An EMI license controls and oversees companies that issue digital money and offer associated financial services. In other words, Payment Service Providers (PSPs) must have an EMI license to facilitate electronic payments and services like electronic wallets. These services are classified as Electronic Money Institutions.
In the UK, the FCA (Financial Conduct Authority) licenses eligible entities to create and manage electronic money for use in digital transactions. The authority has specified standards that must be met to get a license, which differ for SEMIs and AEMIs. Below, we discuss the key requirements for obtaining the UK EMI license.
Authorized Electronic Money Institutions (AEMIs)
Sufficient Starting Capital
AEMIs have to prove that they have enough money to start and run their electronic money services.
Suitable Ethical Standing
Anyone with qualifying holdings in the organization must be in good moral standing. Directors and those overseeing e-money and payment services must comply with this criterion. The FCA must evaluate their financial stability, competency, and integrity.
Stable Internal Controls, Governance Structures, and Risk Management Processes
AEMIs must set up and maintain strong internal controls, corporate structures, and risk management processes. This entails putting in place systems that efficiently recognize, evaluate, and manage the risks connected to electronic money services.
Security Measures
AEMIs must implement sufficient safeguards to protect the funds held by e-money holders. This involves implementing security procedures to protect the money obtained in return for electronic money services.
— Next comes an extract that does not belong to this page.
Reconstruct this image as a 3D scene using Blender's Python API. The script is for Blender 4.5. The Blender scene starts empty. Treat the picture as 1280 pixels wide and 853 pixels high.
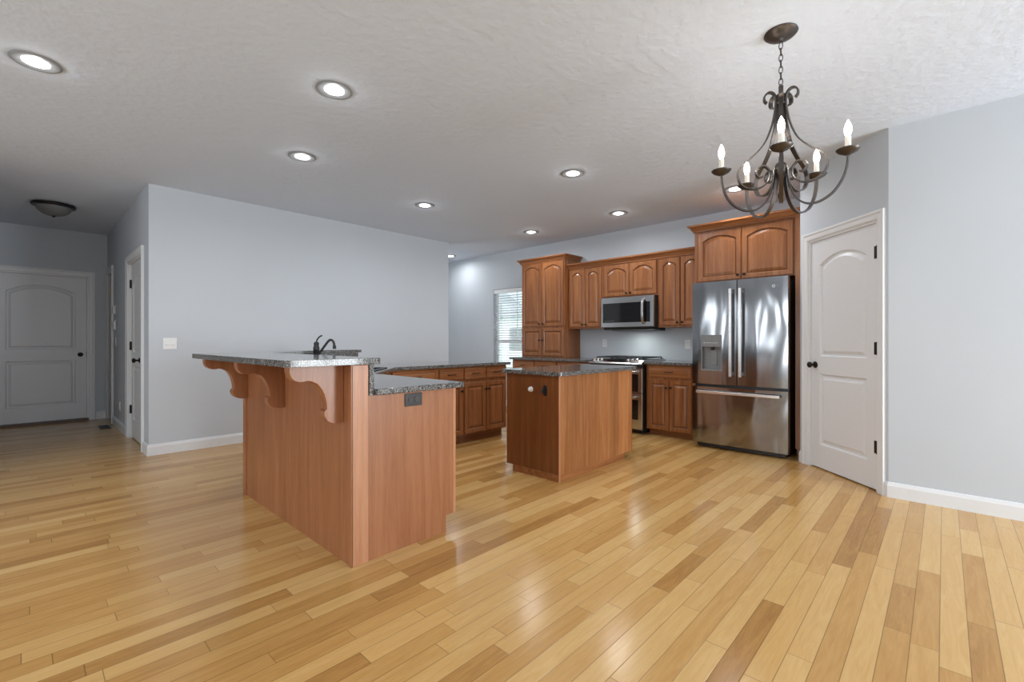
import bpy, bmesh, math, random
from mathutils import Vector, Matrix
random.seed(7)
PI = math.pi
R = math.radians
S = bpy.context.scene
C = S.collection

# ------------------------------------------------------------------ camera, world, lights
cam = bpy.data.objects.new('camera', bpy.data.cameras.new('camera'))
C.objects.link(cam); S.camera = cam
cam.data.sensor_width = 36.0
cam.data.lens = 574.0 / 1280.0 * 36.0
cam.data.clip_start = 0.05
cam.location = (0, 0, 1.157)
cam.rotation_euler = (R(90), 0, R(43.25 - 90))

S.view_settings.view_transform = 'Standard'
S.view_settings.look = 'None'
S.view_settings.gamma = 1.0
S.view_settings.use_curve_mapping = False
S.view_settings.exposure = 0.34

w = bpy.data.worlds.new('sky'); S.world = w; w.use_nodes = True
bg = w.node_tree.nodes['Background']
bg.inputs[0].default_value = (0.88, 0.94, 1.0, 1); bg.inputs[1].default_value = 2.3

def area_light(name, loc, rot, sx, sy, power, col):
    d = bpy.data.lights.new(name, 'AREA'); d.shape = 'RECTANGLE'
    d.size = sx; d.size_y = sy; d.energy = power; d.color = col
    o = bpy.data.objects.new(name, d); C.objects.link(o)
    o.location = loc; o.rotation_euler = rot
    return o
DAY = (0.89, 0.95, 1.0)
P_SOUTH, P_WEST, P_NOOK = 108, 38, 18
P_CAN, P_BULB, EM_CAN = 6.0, 1.2, 6.0
# daylight lamps in unseen added windows behind the camera, placed to steer the light
SOUTH = [(0.2, 0.9, 0.5, 2.2), (3.0, 4.2, 0.05, 2.15)]      # x0,x1,z0,z1 on y=-3.4
WEST = [(0.6, 2.4, 0.5, 2.2), (3.42, 3.68, 0.15, 2.2), (4.66, 4.92, 0.15, 2.2)]       # y0,y1,z0,z1 on x=-3.6
for x0, x1, z0, z1 in SOUTH:
    area_light('daylight_fill', ((x0+x1)/2, -3.48, (z0+z1)/2), (R(90), 0, 0), x1-x0, z1-z0, P_SOUTH*(x1-x0)*(z1-z0)/2.4, DAY)
for y0, y1, z0, z1 in WEST:
    area_light('daylight_fill', (-3.68, (y0+y1)/2, (z0+z1)/2), (R(90), 0, R(-90)), y1-y0, z1-z0, P_WEST*(y1-y0)*(z1-z0)/2.0, DAY)
area_light('daylight_fill', (3.0, 8.10, 1.3), (R(-90), 0, 0), 1.6, 1.6, P_NOOK, DAY)      # lamp in an unseen opening, added to light the nook behind the left wall

# ------------------------------------------------------------------ materials
def new_mat(name):
    m = bpy.data.materials.new(name); m.use_nodes = True
    nt = m.node_tree
    return m, nt, nt.nodes['Principled BSDF']
def L(nt, a, b): nt.links.new(a, b)
def node(nt, t, **k):
    n = nt.nodes.new(t)
    for a, b in k.items(): setattr(n, a, b)
    return n
def coords(nt, scale=(1, 1, 1), rot=(0, 0, 0), loc=None):
    tc = node(nt, 'ShaderNodeTexCoord'); mp = node(nt, 'ShaderNodeMapping')
    L(nt, tc.outputs['Object'], mp.inputs['Vector'])
    mp.inputs['Scale'].default_value = scale; mp.inputs['Rotation'].default_value = rot
    return mp
def ramp(nt, stops):
    r = node(nt, 'ShaderNodeValToRGB'); e = r.color_ramp.elements
    while len(e) < len(stops): e.new(0.5)
    for i, (p, c) in enumerate(stops): e[i].position = p; e[i].color = (*c, 1)
    return r
def noise(nt, vec, scale, detail=4, rough=0.5, dist=0.0):
    n = node(nt, 'ShaderNodeTexNoise')
    n.inputs['Scale'].default_value = scale; n.inputs['Detail'].default_value = detail
    n.inputs['Roughness'].default_value = rough; n.inputs['Distortion'].default_value = dist
    L(nt, vec, n.inputs['Vector']); return n
def bump(nt, bsdf, height, strength, dist):
    b = node(nt, 'ShaderNodeBump'); b.inputs['Strength'].default_value = strength; b.inputs['Distance'].default_value = dist
    L(nt, height, b.inputs['Height']); L(nt, b.outputs['Normal'], bsdf.inputs['Normal'])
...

Adherence to Money Laundering Regulations (MLRs)
AEMIs must comply with the Money Laundering Regulations (MLRs) to combat and spot money laundering and terrorist financing. This calls for implementing strong anti-money laundering (AML) procedures.
Efficient Supervision
AEMIs should not impede the FCA from exercising appropriate supervision. If the business has links outside the UK, foreign laws shouldn’t make it harder for the FCA to monitor it.
Small Electronic Money Institutions (SEMIs)
The EU and the UK have less stringent rules and licensing requirements for small electronic money institutions. A company has to fulfill the following criteria to be qualified as a small EMI:
Investment Capital and Transaction Caps
SEMIs should not produce more than €5 million in average outstanding e-money. In addition, the average monthly payment transactions over a 12-month period must not surpass €3 million.
Proper-standing Individuals
SEMIs, like AEMIs, are required to verify the suitability of those holding qualifying assets. This pertains to the directors and individuals in charge of overseeing payment services and e-money.
Security Procedures
SEMIs are required to put procedures in place to protect money collected in exchange for the funds of e-money users. This is essential to safeguarding client finances.
Compliance With MLRs
SEMIs must adhere to the Money Laundering Regulations (MLRs) to mitigate the risk of money laundering mostly associated with their operations.
Effective Supervision
Just like with AEMIs, SEMIs shouldn’t prevent the FCA from exercising effective supervision, particularly if there are strong connections to another individual, even if they are based outside the UK.
Conclusion
Prospective companies must fulfill these conditions and submit the required supporting documentation during application to obtain and keep an EMI License in the UK.